The year went on and by the grace of God, I made it to graduation with HONORS and it was THE BEST DAY EVER! As I sat there with my dipolma in hand, vaguely listening to our speaker, God's overwhelming peace rested on me, as I knew that this was exactly where I was suppose to be. God had me where He wanted me.

But I still didn't know what was next. I kept praying, and kept getting the same answer I'd gotten for the past 8 months, everytime I asked, "Just wait."

I earnestly desired to go where God wanted me, so I waited and enjoyed my last few months at The Branch with my students. I knew that God had placed in me the desire to attend graduate school, just not yet. So my plan was to get a full-time job, get settled wherever that job was, and start school again in a semester or two (then go to the mission field…). As I started applying for jobs, I asked God to close any doors that weren't right.

By the end of the summer, I was still searching for a job and I started to feel restless. Why wasn't anything working and why was the only answer I kept getting, just wait? After ten months of the same answer and watching every door close, I knew something was wrong. I started reevaluating "the plan" and realized that it wasn't what I wanted, and it didn't look like it was what God has in mind either.

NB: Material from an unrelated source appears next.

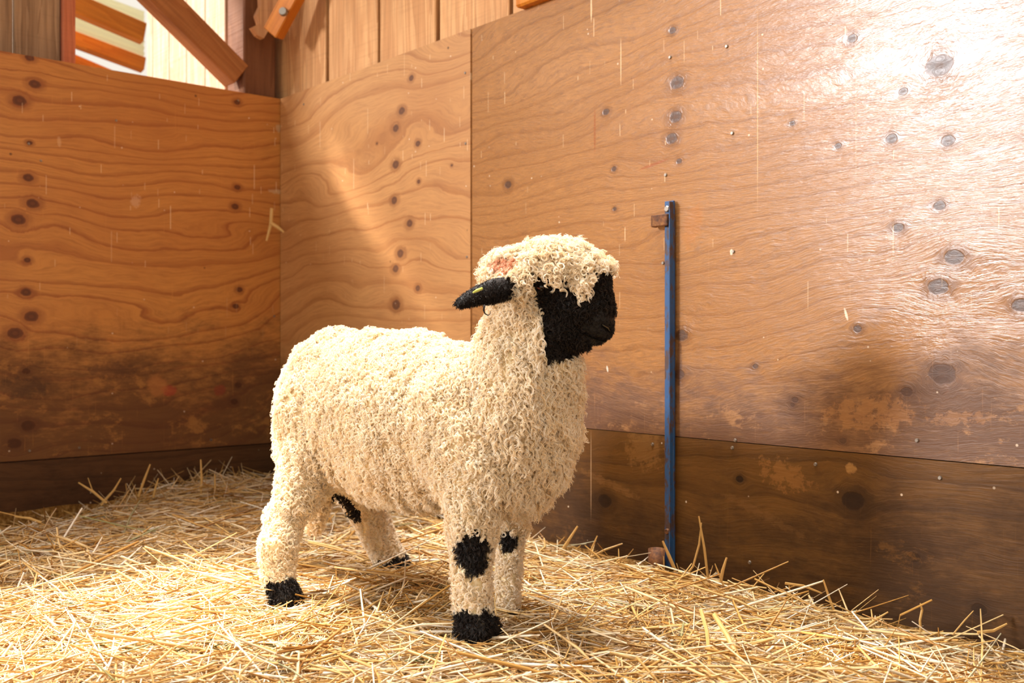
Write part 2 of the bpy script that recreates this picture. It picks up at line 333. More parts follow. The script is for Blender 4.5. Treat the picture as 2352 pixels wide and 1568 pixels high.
# screw heads on the sheets
steel = NT('dull_steel'); steel.b.inputs['Metallic'].default_value = .8; steel = steel.done(srgb(150, 140, 128), .4, .5)
def screws(M, parent, pts, d):
    for px, py in pts:
        p = onwall(M, px, py); bm = bmesh.new()
        bmesh.ops.create_cone(bm, cap_ends=True, segments=10, radius1=.0046, radius2=.0034, depth=.003,
                              matrix=Matrix.Translation((p.x, d, p.z)) @ Matrix.Rotation(math.radians(90), 4, 'X'))
        link('screw', mesh_from(bm, 'screw'), steel, parent)
screws(FR, wr, [(1540,132),(1530,402),(1524,604),(1685,578),(1683,1028),(1690,1011),(2107,1011),(2160,1097),(1500,1020),(1670,107),(1683,306),(1874,1066),(1723,1291)], -.003)
screws(FR, wr, [(1071,168),(1072,330),(1075,590),(700,240)], -.005)
screws(FL, wl, [(547,231),(66,330),(267,277),(94,369),(485,1010),(182,1028),(68,1035),(630,726)], -.001)

# ------------------------------------------------------------------ timbers and openings above the left wall
z0 = WALLTOP - .35
def lx(px, d, py=120): return onwall(FL, px, py, d).x
post = box('corner_post', lx(560, .042), .0, .042, .19, 0.0, 3.3, post_m, bev=.006, mw=FL)
tag(post, 'thick brown corner post rising behind where the two plywood walls meet', 'post')
# diagonal brace up to the left of the post
pa = FL @ Vector((lx(558, .06) + .0, .095, onwall(FL, 545, 165, .095).z - .01)); 
a_ = onwall(FL, 536, 168, .085); b_ = onwall(FL, 368, 0, .085); dd = (b_ - a_)
a2 = a_ - dd * .05; b2 = a_ + dd * 1.5
br = beam('diagonal_brace', FL @ a2, FL @ b2, .102, .09, brace_m, up=FL.to_3x3() @ Vector((0, -1, 0)))
tag(br, 'square brown diagonal brace slanting down to the corner post above the left wall', 'brace')
# short orange brace on the right side of the post
a3 = at(628, 78, 3.975); b3 = at(702, -60, 3.885)
ob = empty('knee_brace', loc=a3); tag(ob, 'short orange knee brace with a round bolt at the top of the corner', 'brace')
bm_ = beam('timber', a3, b3 + (b3 - a3) * .6, .075, .05, orange_m, up=Vector((-.4, -.9, 0)))
bm_.parent = ob; bm_.matrix_parent_inverse = ob.matrix_world.inverted() if False else Matrix.Translation(-a3)
bm = bmesh.new(); bmesh.ops.create_cone(bm, cap_ends=True, segments=12, radius1=.018, radius2=.014, depth=.012)
pb = at(650, 26, 3.885); mw = Vector((-.15, -1, 0)).to_track_quat('Z', 'Y').to_matrix().to_4x4(); mw.translation = pb
o = link('bolt', mesh_from(bm, 'bolt'), steel, None, mw); o.parent = ob; o.matrix_parent_inverse = Matrix.Translation(-a3); o['label'] = 'grey bolt head'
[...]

After a few almost sleepless nights and many conversations with God, I knew where He wanted me, reluctant as I might be, He wanted me on The World Race. And just like that, my answer changed from just wait to, "Just GO."

I am 22, and I'm just getting started.

Never in all my days growing up did I run to my mother with a big grin and say, "Mom, I want to be a missionary!"
But all along my Father (in heaven) had a different and perfect plan for my life, than I ever imagined as a blonde hair, blue-eyed little girl. And I'm so glad that He did… even though I still think I'd make a great ballerina.